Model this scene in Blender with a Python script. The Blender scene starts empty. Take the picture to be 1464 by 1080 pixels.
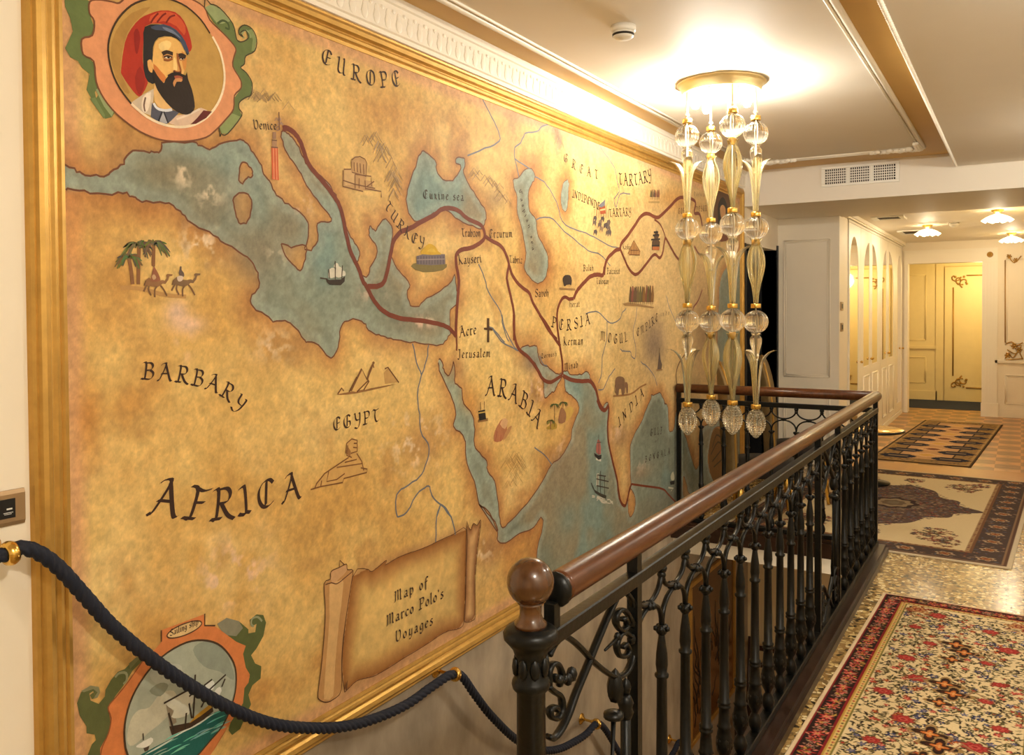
import bpy, math, random
import numpy as np
from mathutils import Vector, Matrix
from mathutils.geometry import tessellate_polygon
random.seed(7); rng=np.random.RandomState(11)
COL=bpy.context.scene.collection
# ------------------------------------------------------------------ camera model
F=1213.;PX,PY=732.,471.;CZ=1.6
A_=math.radians(31.0);P_=.021;R_=.006
f0=np.array([-math.sin(A_),math.cos(A_),0]);r0=np.array([math.cos(A_),math.sin(A_),0]);u0=np.array([0,0,1.])
cf=f0*math.cos(P_)-u0*math.sin(P_);u1=u0*math.cos(P_)+f0*math.sin(P_)
cr=r0*math.cos(R_)-u1*math.sin(R_);cu=u1*math.cos(R_)+r0*math.sin(R_)
CP=np.array([0,0,CZ])
def U(x,y,X=None,Y=None,Z=None):
    d=cf+cr*((x-PX)/F)-cu*((y-PY)/F)
    t=X/d[0] if X is not None else (Y/d[1] if Y is not None else (Z-CZ)/d[2])
    return CP+d*t
def pr(X,Y,Z):
    v=np.array([X,Y,Z])-CP
    return PX+F*(v@cr)/(v@cf),PY-F*(v@cu)/(v@cf)
cd=bpy.data.cameras.new('camera'); co=bpy.data.objects.new('camera',cd); COL.objects.link(co)
co.matrix_world=Matrix(((cr[0],cu[0],-cf[0],0),(cr[1],cu[1],-cf[1],0),(cr[2],cu[2],-cf[2],CZ),(0,0,0,1)))
cd.sensor_width=36; cd.sensor_fit='HORIZONTAL'; cd.lens=36*F/1464; cd.shift_y=-(540-PY)/1464; cd.clip_start=.05; cd.clip_end=60
sc=bpy.context.scene; sc.camera=co
vs=sc.view_settings; vs.view_transform='Standard'; vs.look='None'; vs.gamma=1; vs.exposure=0.15; vs.use_curve_mapping=False
# ------------------------------------------------------------------ helpers
def s2l(c):
    c=np.asarray(c,dtype=np.float64)
    return np.where(c<=.04045,c/12.92,((np.maximum(c,0)+.055)/1.055)**2.4)
def rgb(r,g,b): return tuple(float(v) for v in s2l(np.array([r,g,b])/255.))
MATS={}
def mat(name,col,rough=.5,metal=0,noise=0,nscale=8,bump=0,bscale=60,trans=0,ior=1.45,emit=None,estr=0,coat=0,spec=.5,col2=None,stretch=None):
    m=bpy.data.materials.new(name); m.use_nodes=True; nt=m.node_tree; b=nt.nodes['Principled BSDF']
    b.inputs['Base Color'].default_value=(*col,1); b.inputs['Roughness'].default_value=rough; b.inputs['Metallic'].default_value=metal
    b.inputs['Transmission Weight'].default_value=trans; b.inputs['IOR'].default_value=ior; b.inputs['Coat Weight'].default_value=coat
    b.inputs['Specular IOR Level'].default_value=spec
    if emit: b.inputs['Emission Color'].default_value=(*emit,1); b.inputs['Emission Strength'].default_value=estr
    if noise or bump or col2:
        tc=nt.nodes.new('ShaderNodeTexCoord'); mp=nt.nodes.new('ShaderNodeMapping'); nt.links.new(tc.outputs['Object'],mp.inputs['Vector'])
        if stretch: mp.inputs['Scale'].default_value=stretch
    if noise or col2:
        n=nt.nodes.new('ShaderNodeTexNoise'); n.inputs['Scale'].default_value=nscale; n.inputs['Detail'].default_value=6; n.inputs['Roughness'].default_value=.6
        nt.links.new(mp.outputs['Vector'],n.inputs['Vector'])
        r=nt.nodes.new('ShaderNodeValToRGB'); e=r.color_ramp.elements
        c2=col2 if col2 else tuple(min(1,c*(1+noise)) for c in col); c1=col if col2 else tuple(c*(1-noise) for c in col)
        e[0].position=.32; e[1].position=.68; e[0].color=(*c1,1); e[1].color=(*c2,1)
        nt.links.new(n.outputs['Fac'],r.inputs['Fac']); nt.links.new(r.outputs['Color'],b.inputs['Base Color'])
    if bump:
        n=nt.nodes.new('ShaderNodeTexNoise'); n.inputs['Scale'].default_value=bscale; n.inputs['Detail'].default_value=4
        nt.links.new(mp.outputs['Vector'],n.inputs['Vector'])
        bp=nt.nodes.new('ShaderNodeBump'); bp.inputs['Strength'].default_value=bump; bp.inputs['Distance'].default_value=.01
        nt.links.new(n.outputs['Fac'],bp.inputs['Height']); nt.links.new(bp.outputs['Normal'],b.inputs['Normal'])
    MATS[name]=m; return m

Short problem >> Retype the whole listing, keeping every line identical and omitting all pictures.

Task result >>
Model this scene in Blender with a Python script. The Blender scene starts empty. Take the picture to be 1464 by 1080 pixels.
import bpy, math, random
import numpy as np
from mathutils import Vector, Matrix
from mathutils.geometry import tessellate_polygon
random.seed(7); rng=np.random.RandomState(11)
COL=bpy.context.scene.collection
# ------------------------------------------------------------------ camera model
F=1213.;PX,PY=732.,471.;CZ=1.6
A_=math.radians(31.0);P_=.021;R_=.006
f0=np.array([-math.sin(A_),math.cos(A_),0]);r0=np.array([math.cos(A_),math.sin(A_),0]);u0=np.array([0,0,1.])
cf=f0*math.cos(P_)-u0*math.sin(P_);u1=u0*math.cos(P_)+f0*math.sin(P_)
cr=r0*math.cos(R_)-u1*math.sin(R_);cu=u1*math.cos(R_)+r0*math.sin(R_)
CP=np.array([0,0,CZ])
def U(x,y,X=None,Y=None,Z=None):
    d=cf+cr*((x-PX)/F)-cu*((y-PY)/F)
    t=X/d[0] if X is not None else (Y/d[1] if Y is not None else (Z-CZ)/d[2])
    return CP+d*t
def pr(X,Y,Z):
    v=np.array([X,Y,Z])-CP
    return PX+F*(v@cr)/(v@cf),PY-F*(v@cu)/(v@cf)
cd=bpy.data.cameras.new('camera'); co=bpy.data.objects.new('camera',cd); COL.objects.link(co)
co.matrix_world=Matrix(((cr[0],cu[0],-cf[0],0),(cr[1],cu[1],-cf[1],0),(cr[2],cu[2],-cf[2],CZ),(0,0,0,1)))
cd.sensor_width=36; cd.sensor_fit='HORIZONTAL'; cd.lens=36*F/1464; cd.shift_y=-(540-PY)/1464; cd.clip_start=.05; cd.clip_end=60
sc=bpy.context.scene; sc.camera=co
vs=sc.view_settings; vs.view_transform='Standard'; vs.look='None'; vs.gamma=1; vs.exposure=0.15; vs.use_curve_mapping=False
# ------------------------------------------------------------------ helpers
def s2l(c):
    c=np.asarray(c,dtype=np.float64)
    return np.where(c<=.04045,c/12.92,((np.maximum(c,0)+.055)/1.055)**2.4)
def rgb(r,g,b): return tuple(float(v) for v in s2l(np.array([r,g,b])/255.))
MATS={}
def mat(name,col,rough=.5,metal=0,noise=0,nscale=8,bump=0,bscale=60,trans=0,ior=1.45,emit=None,estr=0,coat=0,spec=.5,col2=None,stretch=None):
    m=bpy.data.materials.new(name); m.use_nodes=True; nt=m.node_tree; b=nt.nodes['Principled BSDF']
    b.inputs['Base Color'].default_value=(*col,1); b.inputs['Roughness'].default_value=rough; b.inputs['Metallic'].default_value=metal
    b.inputs['Transmission Weight'].default_value=trans; b.inputs['IOR'].default_value=ior; b.inputs['Coat Weight'].default_value=coat
    b.inputs['Specular IOR Level'].default_value=spec
    if emit: b.inputs['Emission Color'].default_value=(*emit,1); b.inputs['Emission Strength'].default_value=estr
    if noise or bump or col2:
        tc=nt.nodes.new('ShaderNodeTexCoord'); mp=nt.nodes.new('ShaderNodeMapping'); nt.links.new(tc.outputs['Object'],mp.inputs['Vector'])
        if stretch: mp.inputs['Scale'].default_value=stretch
    if noise or col2:
        n=nt.nodes.new('ShaderNodeTexNoise'); n.inputs['Scale'].default_value=nscale; n.inputs['Detail'].default_value=6; n.inputs['Roughness'].default_value=.6
        nt.links.new(mp.outputs['Vector'],n.inputs['Vector'])
        r=nt.nodes.new('ShaderNodeValToRGB'); e=r.color_ramp.elements
        c2=col2 if col2 else tuple(min(1,c*(1+noise)) for c in col); c1=col if col2 else tuple(c*(1-noise) for c in col)
        e[0].position=.32; e[1].position=.68; e[0].color=(*c1,1); e[1].color=(*c2,1)
        nt.links.new(n.outputs['Fac'],r.inputs['Fac']); nt.links.new(r.outputs['Color'],b.inputs['Base Color'])
    if bump:
        n=nt.nodes.new('ShaderNodeTexNoise'); n.inputs['Scale'].default_value=bscale; n.inputs['Detail'].default_value=4
        nt.links.new(mp.outputs['Vector'],n.inputs['Vector'])
        bp=nt.nodes.new('ShaderNodeBump'); bp.inputs['Strength'].default_value=bump; bp.inputs['Distance'].default_value=.01
        nt.links.new(n.outputs['Fac'],bp.inputs['Height']); nt.links.new(bp.outputs['Normal'],b.inputs['Normal'])
    MATS[name]=m; return m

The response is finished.